> **The exercise**
Output the records exactly. Include every line.

> **Scenes as source code**
※

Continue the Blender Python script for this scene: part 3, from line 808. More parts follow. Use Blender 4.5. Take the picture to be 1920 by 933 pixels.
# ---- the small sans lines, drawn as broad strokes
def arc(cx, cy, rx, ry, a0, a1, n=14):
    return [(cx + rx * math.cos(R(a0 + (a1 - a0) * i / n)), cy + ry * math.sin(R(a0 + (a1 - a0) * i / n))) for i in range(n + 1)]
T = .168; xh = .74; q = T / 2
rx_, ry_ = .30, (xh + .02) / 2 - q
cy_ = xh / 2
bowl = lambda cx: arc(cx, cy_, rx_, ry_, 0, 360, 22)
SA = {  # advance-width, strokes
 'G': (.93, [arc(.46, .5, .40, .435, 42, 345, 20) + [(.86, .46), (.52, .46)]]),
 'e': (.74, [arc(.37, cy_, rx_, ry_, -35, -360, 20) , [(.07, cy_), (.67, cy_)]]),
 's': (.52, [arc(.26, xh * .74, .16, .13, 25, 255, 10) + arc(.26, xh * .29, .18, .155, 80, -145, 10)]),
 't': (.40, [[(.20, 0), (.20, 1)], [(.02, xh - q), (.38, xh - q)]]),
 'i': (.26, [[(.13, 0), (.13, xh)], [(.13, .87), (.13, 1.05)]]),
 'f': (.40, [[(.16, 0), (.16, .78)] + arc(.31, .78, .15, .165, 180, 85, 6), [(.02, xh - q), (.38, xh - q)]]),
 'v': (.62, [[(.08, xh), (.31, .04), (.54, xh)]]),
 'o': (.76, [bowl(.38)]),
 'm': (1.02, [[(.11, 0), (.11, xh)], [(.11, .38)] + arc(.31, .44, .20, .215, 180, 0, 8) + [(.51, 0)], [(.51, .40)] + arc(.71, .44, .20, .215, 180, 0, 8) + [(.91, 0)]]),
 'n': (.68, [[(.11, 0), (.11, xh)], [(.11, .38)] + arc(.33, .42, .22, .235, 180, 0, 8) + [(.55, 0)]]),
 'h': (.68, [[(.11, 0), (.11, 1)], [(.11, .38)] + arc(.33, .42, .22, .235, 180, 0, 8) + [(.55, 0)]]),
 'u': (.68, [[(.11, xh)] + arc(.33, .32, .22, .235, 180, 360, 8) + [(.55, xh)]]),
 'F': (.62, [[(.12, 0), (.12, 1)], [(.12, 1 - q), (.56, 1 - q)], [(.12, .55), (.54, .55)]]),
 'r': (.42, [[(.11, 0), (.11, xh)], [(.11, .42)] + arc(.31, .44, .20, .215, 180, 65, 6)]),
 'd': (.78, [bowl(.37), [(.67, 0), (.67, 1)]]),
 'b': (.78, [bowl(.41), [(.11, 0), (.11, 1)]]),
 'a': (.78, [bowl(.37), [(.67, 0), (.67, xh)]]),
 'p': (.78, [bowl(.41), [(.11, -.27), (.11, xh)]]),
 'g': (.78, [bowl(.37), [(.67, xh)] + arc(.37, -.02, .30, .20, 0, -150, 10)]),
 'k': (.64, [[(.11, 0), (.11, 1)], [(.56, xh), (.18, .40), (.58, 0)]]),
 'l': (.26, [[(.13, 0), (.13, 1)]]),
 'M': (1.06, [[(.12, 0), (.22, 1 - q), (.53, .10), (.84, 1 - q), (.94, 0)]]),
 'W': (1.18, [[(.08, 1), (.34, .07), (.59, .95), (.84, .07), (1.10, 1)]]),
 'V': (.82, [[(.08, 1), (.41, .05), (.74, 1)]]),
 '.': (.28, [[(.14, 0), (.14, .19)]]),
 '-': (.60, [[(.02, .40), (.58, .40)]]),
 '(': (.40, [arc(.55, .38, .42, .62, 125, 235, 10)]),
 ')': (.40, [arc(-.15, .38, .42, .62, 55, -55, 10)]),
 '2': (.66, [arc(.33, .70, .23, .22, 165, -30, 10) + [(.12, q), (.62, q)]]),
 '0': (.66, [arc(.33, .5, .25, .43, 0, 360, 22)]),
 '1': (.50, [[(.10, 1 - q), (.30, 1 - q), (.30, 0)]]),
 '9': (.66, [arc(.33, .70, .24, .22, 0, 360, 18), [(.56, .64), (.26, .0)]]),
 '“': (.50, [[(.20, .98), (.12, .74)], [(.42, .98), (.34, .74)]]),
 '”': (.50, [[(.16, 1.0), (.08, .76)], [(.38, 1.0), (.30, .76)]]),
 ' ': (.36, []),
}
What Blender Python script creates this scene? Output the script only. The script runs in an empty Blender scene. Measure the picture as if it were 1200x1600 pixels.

※

> **Written solution**
Continue the Blender Python script for this scene: part 3, from line 808. More parts follow. Use Blender 4.5. Take the picture to be 1920 by 933 pixels.
# ---- the small sans lines, drawn as broad strokes
def arc(cx, cy, rx, ry, a0, a1, n=14):
    return [(cx + rx * math.cos(R(a0 + (a1 - a0) * i / n)), cy + ry * math.sin(R(a0 + (a1 - a0) * i / n))) for i in range(n + 1)]
T = .168; xh = .74; q = T / 2
rx_, ry_ = .30, (xh + .02) / 2 - q
cy_ = xh / 2
bowl = lambda cx: arc(cx, cy_, rx_, ry_, 0, 360, 22)
SA = {  # advance-width, strokes
 'G': (.93, [arc(.46, .5, .40, .435, 42, 345, 20) + [(.86, .46), (.52, .46)]]),
 'e': (.74, [arc(.37, cy_, rx_, ry_, -35, -360, 20) , [(.07, cy_), (.67, cy_)]]),
 's': (.52, [arc(.26, xh * .74, .16, .13, 25, 255, 10) + arc(.26, xh * .29, .18, .155, 80, -145, 10)]),
 't': (.40, [[(.20, 0), (.20, 1)], [(.02, xh - q), (.38, xh - q)]]),
 'i': (.26, [[(.13, 0), (.13, xh)], [(.13, .87), (.13, 1.05)]]),
 'f': (.40, [[(.16, 0), (.16, .78)] + arc(.31, .78, .15, .165, 180, 85, 6), [(.02, xh - q), (.38, xh - q)]]),
 'v': (.62, [[(.08, xh), (.31, .04), (.54, xh)]]),
 'o': (.76, [bowl(.38)]),
 'm': (1.02, [[(.11, 0), (.11, xh)], [(.11, .38)] + arc(.31, .44, .20, .215, 180, 0, 8) + [(.51, 0)], [(.51, .40)] + arc(.71, .44, .20, .215, 180, 0, 8) + [(.91, 0)]]),
 'n': (.68, [[(.11, 0), (.11, xh)], [(.11, .38)] + arc(.33, .42, .22, .235, 180, 0, 8) + [(.55, 0)]]),
 'h': (.68, [[(.11, 0), (.11, 1)], [(.11, .38)] + arc(.33, .42, .22, .235, 180, 0, 8) + [(.55, 0)]]),
 'u': (.68, [[(.11, xh)] + arc(.33, .32, .22, .235, 180, 360, 8) + [(.55, xh)]]),
 'F': (.62, [[(.12, 0), (.12, 1)], [(.12, 1 - q), (.56, 1 - q)], [(.12, .55), (.54, .55)]]),
 'r': (.42, [[(.11, 0), (.11, xh)], [(.11, .42)] + arc(.31, .44, .20, .215, 180, 65, 6)]),
 'd': (.78, [bowl(.37), [(.67, 0), (.67, 1)]]),
 'b': (.78, [bowl(.41), [(.11, 0), (.11, 1)]]),
 'a': (.78, [bowl(.37), [(.67, 0), (.67, xh)]]),
 'p': (.78, [bowl(.41), [(.11, -.27), (.11, xh)]]),
 'g': (.78, [bowl(.37), [(.67, xh)] + arc(.37, -.02, .30, .20, 0, -150, 10)]),
 'k': (.64, [[(.11, 0), (.11, 1)], [(.56, xh), (.18, .40), (.58, 0)]]),
 'l': (.26, [[(.13, 0), (.13, 1)]]),
 'M': (1.06, [[(.12, 0), (.22, 1 - q), (.53, .10), (.84, 1 - q), (.94, 0)]]),
 'W': (1.18, [[(.08, 1), (.34, .07), (.59, .95), (.84, .07), (1.10, 1)]]),
 'V': (.82, [[(.08, 1), (.41, .05), (.74, 1)]]),
 '.': (.28, [[(.14, 0), (.14, .19)]]),
 '-': (.60, [[(.02, .40), (.58, .40)]]),
 '(': (.40, [arc(.55, .38, .42, .62, 125, 235, 10)]),
 ')': (.40, [arc(-.15, .38, .42, .62, 55, -55, 10)]),
 '2': (.66, [arc(.33, .70, .23, .22, 165, -30, 10) + [(.12, q), (.62, q)]]),
 '0': (.66, [arc(.33, .5, .25, .43, 0, 360, 22)]),
 '1': (.50, [[(.10, 1 - q), (.30, 1 - q), (.30, 0)]]),
 '9': (.66, [arc(.33, .70, .24, .22, 0, 360, 18), [(.56, .64), (.26, .0)]]),
 '“': (.50, [[(.20, .98), (.12, .74)], [(.42, .98), (.34, .74)]]),
 '”': (.50, [[(.16, 1.0), (.08, .76)], [(.38, 1.0), (.30, .76)]]),
 ' ': (.36, []),
}
What Blender Python script creates this scene? Output the script only. The script runs in an empty Blender scene. Measure the picture as if it were 1200x1600 pixels.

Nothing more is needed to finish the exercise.